Mr Knorr B: “Yes, We’ve got people all over the country singing the jingle and impersonating chickens like in the advert.”
Mr Knorr C: “Early signs show this is going to be a highly successful brand”

Year 2 –
Mr Knorr A: “Shall we perhaps think of another sauce type that could be equally popular if we launch it off the back of Chicken Tonight’s success?”
Mr Knorr B: “Nah, fuck it. Chicken Tonight is still selling well, lets go and get pissed”

Year 6 –
Mr Knorr A: “Okay, sales are down - now we need another cook-in-sauce.
Mr Knorr B: “Hmmmm, what are you thinking?
Mr Knorr C: “How about ‘Concrete Tonight’?”
Mr Knorr B: “Hmmm”

Year 8 –
Mr Knorr C: “Speedboats tonight?”
Mr Knorr A: “No”

Year 9 –
Mr Knorr C: “Turds tonight?”
Mr Knorr B: “No, definitely not”

Year 10 –
Mr Knorr C: “Giraffe tonight?”
Mr Knorr A: “Hmmm, not quite”

Year 11 –
Mr Knorr C: “I can’t believe – it’s been staring me in the face! Why didn’t I see it before!”
Mr Knorr A: “What?”
Mr Knorr C: “Bovine tonight!!”
Altogether: “Ahhhhhhh!”

Watch out for the launch of Pork Tonight – currently scheduled for Autumn 3017.

Sunday, February 20, 2005

 

The Sunday Saviour

Each Sunday, we pay ultimate gracious homage to those individuals who have lended their own blessed talents to enrich our otherwise humdrum lives.

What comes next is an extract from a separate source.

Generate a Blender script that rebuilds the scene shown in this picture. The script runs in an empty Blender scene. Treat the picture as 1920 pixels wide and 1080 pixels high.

As feedback, it is important that you tell us how much of a saviour the individual is, therefore a mark out of 10 would be greatly appreciated.

Thats it.


This week:

Prayer No.1: Bob Carolgees





This man helped us on Saturday mornings all those hazy years ago in TISWAS.

He advertised Hellman's mayonnaise in the mid 80's.

He now entertains in local venues across the UK.


Let us pray and amen to a dog handed hairy lipped northener with a very distinctive surname.

 

Yellow

Flippin' 'eck - you've found our new interweb site very quickly indeed. Lord yes, we've only just exchanged keys! Well, here's where it will happen, on a web page that looks as though it has been shagged improperly by an enormous lime. But I'm afraid you're a bit too early - we haven't properly unpacked and we're still trying to sort out the chuffin' template. Please pop round with a casserole in a day or two, that'd be ace.